The Power of Networking

 That’s right, I’m talking about networking. It means branching out, creating links, becoming a part of and operating within a network. This can mean a large variety of things, so I’ve decided to break it down into a few categories. In my world, networking is mostly used for social, academic, or employment purposes. It can sometimes sound like a dusty term to describe business professional suit and tie type environments, but networking in the real world is actually much more! It’s friendly, it’s social, it’s beneficial, it’s active, and it can even be kind of fun. The point of networking in any capacity is to make connections for a mutual benefit. It’s going out of your way to see other people’s perspectives and share yours with them.

We of course use social media to stay in the know and interact with our social networks. People from your hometown, classmates from high school, and even your closest friends usually find their own life paths and it’s easy to lose touch.  Various networking apps exist to help keep your favorite people informed on what you’re up to, how you’re doing, and keep those friendships strong if even from afar. As I was leaving high school and many of my friends were going off to different colleges or traveling, I was unprepared for how much that would impact my well-being. As an extrovert, I recharge my emotional batteries by laughing and enjoying the company of friends. Staying in touch with old friends, meeting their new acquaintances, and introducing them to your new pals are great ways to use networking for the emotional health of your community. 

Whether you’re undecided or know exactly what you want to study in college, branching out and making connections can only be helpful. By meeting new people, learning about them, but also sharing things about yourself with them, you will find yourself seeing a whole new side of the university. You will discover a vast number of types of research going on, how people are making an impact in their field, and what sort of internships and jobs different degrees can lead to. I have many, many friends engaged in all kinds of research and study I would never know existed on our awesome campus without talking about these things with those friends of mine. While looking for a degree myself, it’s interesting to see how some topics I’d considered studying turned out to be very different from what I had imagined. The other side of that coin is that a number of things I’d never imagined finding interesting sounded so appealing that I ended up taking a class or two and liking it! So regardless of who you are, networking with your professors and fellow students will enrich your academic career, guaranteed.
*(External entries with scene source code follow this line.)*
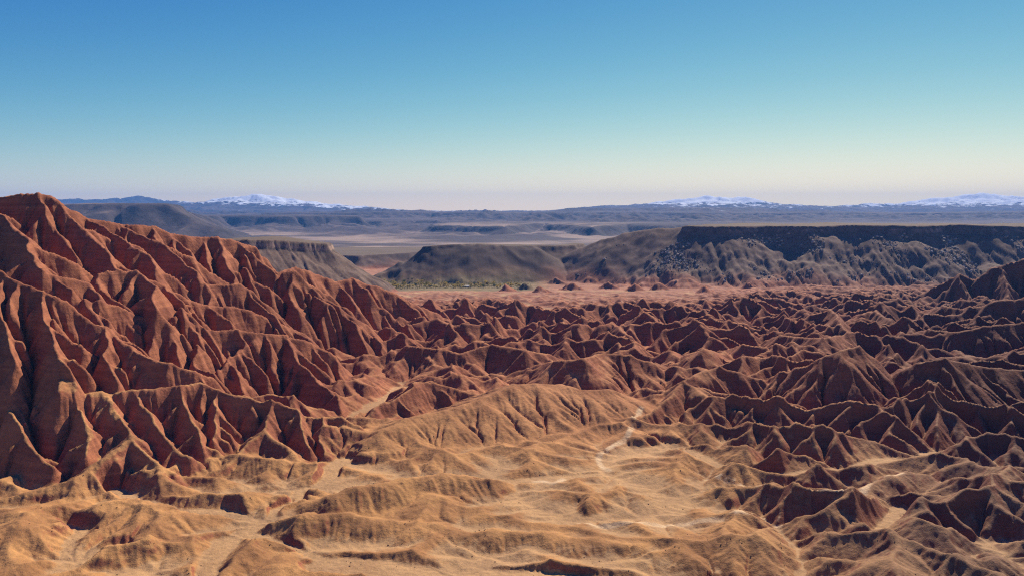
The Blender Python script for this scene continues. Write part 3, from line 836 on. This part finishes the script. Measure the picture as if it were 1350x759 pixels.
TRAILS = {
    'ridge': [(1020, 660), (1048, 657), (1080, 652), (1120, 646), (1150, 634), (1170, 627), (1190, 623)],
    'junction': [(1020, 660), (1005, 650), (985, 641), (960, 636), (930, 633)],
    'spur': [(1020, 662), (1021, 675), (1023, 686), (1030, 697)],
    'crest': [(845, 538), (834, 552), (832, 566), (826, 582), (800, 592), (788, 602), (790, 612), (805, 622)],
    'lower': [(1015, 676), (980, 678), (930, 685), (880, 692), (820, 694), (760, 690)],
    'wash': [(742, 632), (728, 640), (718, 634), (700, 636)],
}
TP = {k: trail_points(v) for k, v in TRAILS.items()}

def near_lines(x, y, lines, width):
    """1 on the lines, 0 a few widths away"""
    out = np.zeros(x.shape, f32)
    for p in lines:
        x0, x1, y0, y1 = p[:, 0].min() - 6, p[:, 0].max() + 6, p[:, 1].min() - 6, p[:, 1].max() + 6
        k = np.nonzero((x > x0) & (x < x1) & (y > y0) & (y < y1))
        if not len(k[0]): continue
        xx, yy = x[k], y[k]; d = np.full(xx.shape, 1e9)
        for i in range(0, len(p) - 1, 1):
            d = np.minimum(d, (xx - p[i, 0]) ** 2 + (yy - p[i, 1]) ** 2)
        d = np.sqrt(d)
        out[k] = np.maximum(out[k], 1 - sstep(d, width * 0.5, width * 1.6))
    return out

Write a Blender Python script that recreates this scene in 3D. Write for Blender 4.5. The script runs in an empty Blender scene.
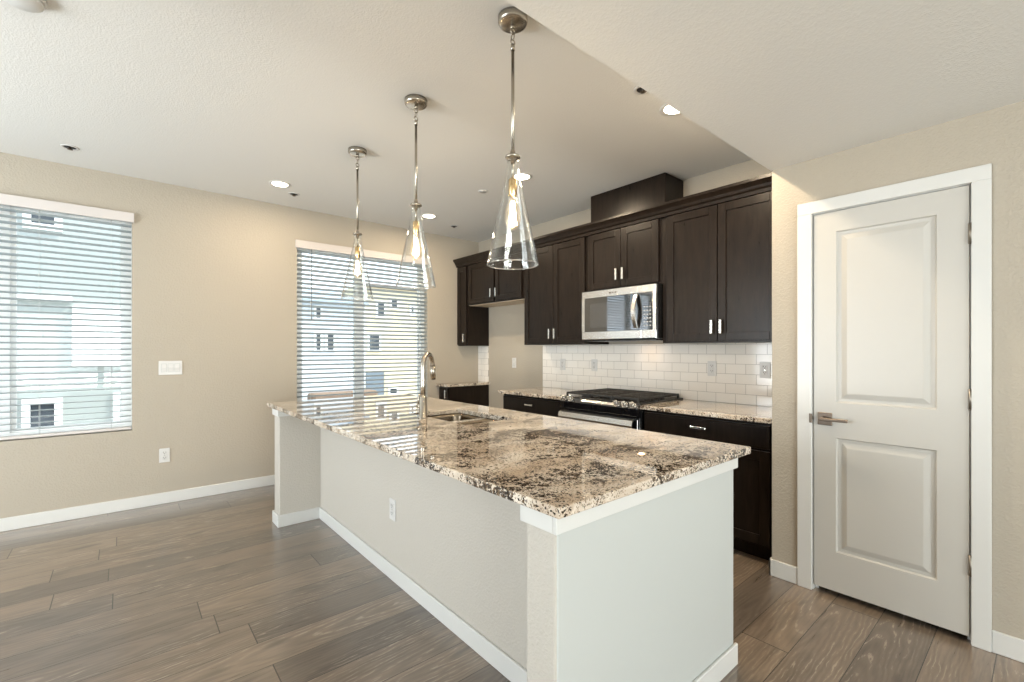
import bpy, bmesh, math, random
from mathutils import Vector, Matrix
random.seed(7)
PI = math.pi
S = bpy.context.scene
COL = S.collection

# ------------------------------------------------------------------ camera
H = 1.31
cam_d = bpy.data.cameras.new('camera')
cam = bpy.data.objects.new('camera', cam_d); COL.objects.link(cam)
cam.location = (0, 0, H)
cam.rotation_euler = (PI/2, 0, -math.radians(40.377))
cam_d.sensor_fit = 'HORIZONTAL'; cam_d.sensor_width = 36.0
cam_d.lens = 36.0*458.0/1024.0
cam_d.shift_y = (350.4-341.0)/1024.0
cam_d.clip_start = 0.02; cam_d.clip_end = 300
S.camera = cam

# ------------------------------------------------------------------ exposure
S.view_settings.view_transform = 'Standard'
S.view_settings.look = 'None'
S.view_settings.gamma = 1.0
S.view_settings.use_curve_mapping = False
S.view_settings.exposure = 0.46
S.cycles.use_denoising = True
S.cycles.max_bounces = 14
S.cycles.diffuse_bounces = 6
S.cycles.glossy_bounces = 6
S.cycles.transmission_bounces = 12
S.cycles.transparent_max_bounces = 16
S.cycles.caustics_reflective = False
S.cycles.sample_clamp_indirect = 6.0

# ------------------------------------------------------------------ sky and sun
W = bpy.data.worlds.new('sky'); S.world = W; W.use_nodes = True
nt = W.node_tree; nt.nodes.clear()
wo = nt.nodes.new('ShaderNodeOutputWorld'); bg = nt.nodes.new('ShaderNodeBackground')
bg.inputs['Color'].default_value = (0.80, 0.90, 1.0, 1); bg.inputs['Strength'].default_value = 2.4
nt.links.new(bg.outputs[0], wo.inputs[0])
sun_d = bpy.data.lights.new('sun', 'SUN'); sun_d.energy = 4.0; sun_d.angle = 0.02; sun_d.color = (1, 0.95, 0.85)
sun = bpy.data.objects.new('sun', sun_d); COL.objects.link(sun)
sun.rotation_euler = Vector((-0.75, 0.40, -0.95)).to_track_quat('-Z', 'Y').to_euler()
sun.location = (10, -8, 14)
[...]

When I first started as a student at UAF, I had just graduated from West Valley High School, just down the hill from the university. I knew I’d want a student job to support myself, so I went to Career Services. They ended up recruiting me to work in their office, where I enjoyed helping students find employment for a year and a half. During my time there, I learned a lot of things, including resume writing, interview skills, but also the power of networking. As I started meeting my boss’s coworkers and other higher ups within the university, I found that they’re usually quite friendly and willing to make new connections too. I’m positive this helped contribute to them being successful at what they do. I also learned that 80% of jobs are obtained through an acquaintance, friend, or family member who knew about the job or employer. Letting people know what you’re interested in and what sort of employment you’re seeking opens countless doors to future employment opportunities that would not be available without networking.

To wrap it up, I’ll reemphasize that no matter who you are, you can benefit from networking. Growing away from friends can be hard for a lot of social butterflies. By being open minded about meeting new people, and expanding your social circle, staying positive and in good company are totally doable. Throughout all the industries, there are incredible people working in a field you might find engaging. Be open about what your interests are and take interest in the work of others; it might be cooler than you think. Don’t be afraid of professors. They have all been in your shoes and are more in the know about the various courses, areas of study, and right people to talk to in order to excel academically. So get out there, smile, and get networking!